Later on in the war, waves
of American Super Flying Fortresses would come howling and thundering “a
mere 600 feet above the river following its curve and midnight glisten to
the bridges and rail yards at Lopburi. Many a hole was made in our mosquito
nets when the ack ack guns finally spoke . . .”
By which time, it
appears,the boombers were already over another province, if not
another country.
A former Archbishop of Canterbury once said that,
“Cricket is merely organized loafing.” He may be on to something there. At
the camp, teams were patched together that consisted of men and women from
countries as far apart as Uganda and New Zealand. A young Canadian who was
politely asked to play at ‘silly mid-off’, picked up a stump and
threatened the umpire - a matronly, middle-aged English woman from Devon.

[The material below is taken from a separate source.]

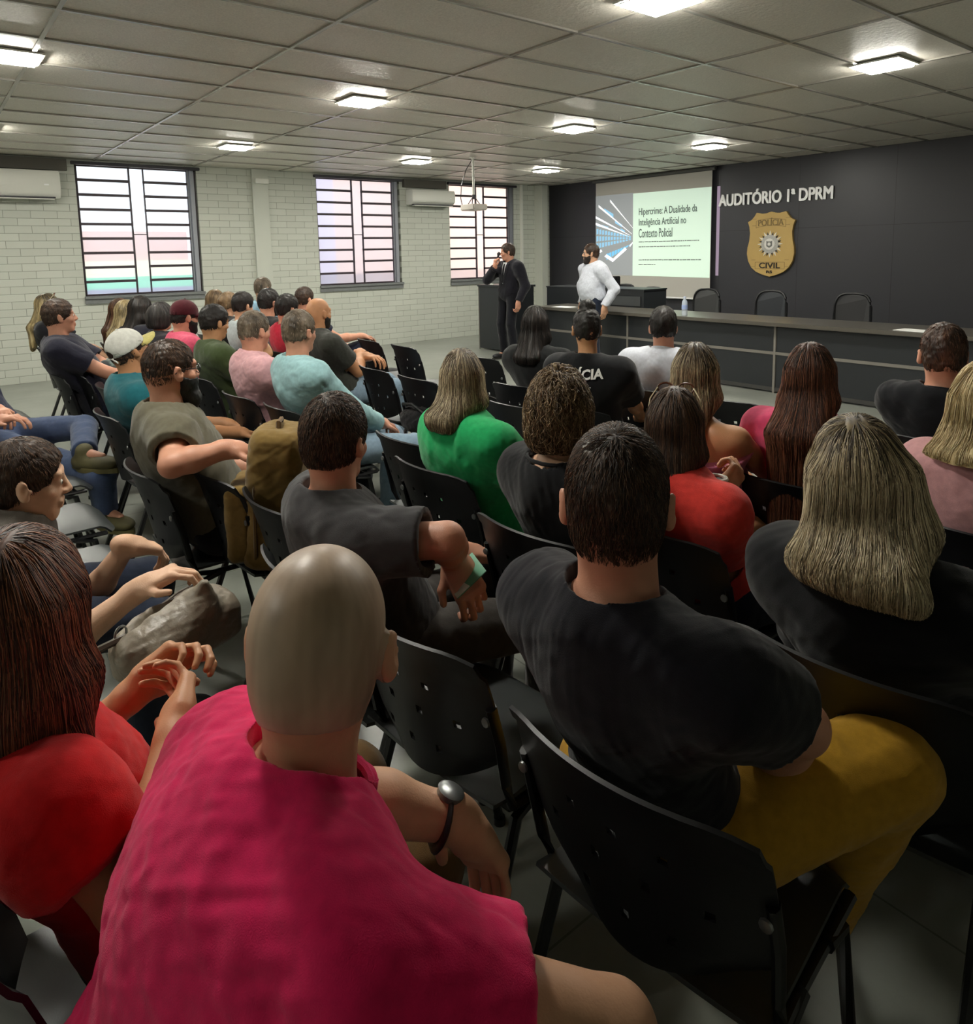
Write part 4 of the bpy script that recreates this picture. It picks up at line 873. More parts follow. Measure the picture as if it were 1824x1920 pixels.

Bad idea. She coolly told him to, “Play where you’re told, or you'll be
moved to ‘square-leg’ - and may I remind you, I have a bottle of Scotch
that’s older than you.” At which point he “jumped into the river and swam
off in the direction of Thonburi in a frightful rage, waving the cricket
stump above his head, cheered on by two grinning solicitors from Ceylon
holding plates of sandwiches.” The Thai guards gulped once and blinked
twice, but didn’t shoot. I wonder what the Archbishop would have thought
of that.
At the war’s end, the last entry in the trader’s diary is not
his own, but from a survivor recently liberated by the Allies from the
Thai-Burma railway in September 1945:
“Two hundred of us dressed in a
queer assortment of garments dropped from relieving aircraft, filed
noisily into a large hangar at Don Muang airport. Then an astonishing
thing happened. All fell silent as we caught sight of a table in a corner
with tea-urns and mugs on it. Standing there, smiling, was a pretty
English girl with long fair hair sweeping in a wave over her neck, dressed
in a crisp summery outfit. Two hundred toughs, clad like scarecrows, were
hushed by the sight, and many were visibly affected. She signaled to us
to file past to receive tea and sandwiches, and we did so quietly and even
shyly. An elderly, unshaven private immediately in front of me, when asked
if he would like sugar, murmured with genuine feeling, the old hackneyed
reply, ‘Oh Miss, if you just put your finger in it, it will be sweet
enough.’ He stared at her in a dog-like way, and stumbled past, blinded by
her presence.”
By the way, the English do not watch cricket, they study
it. To find out how people perform while loafing about.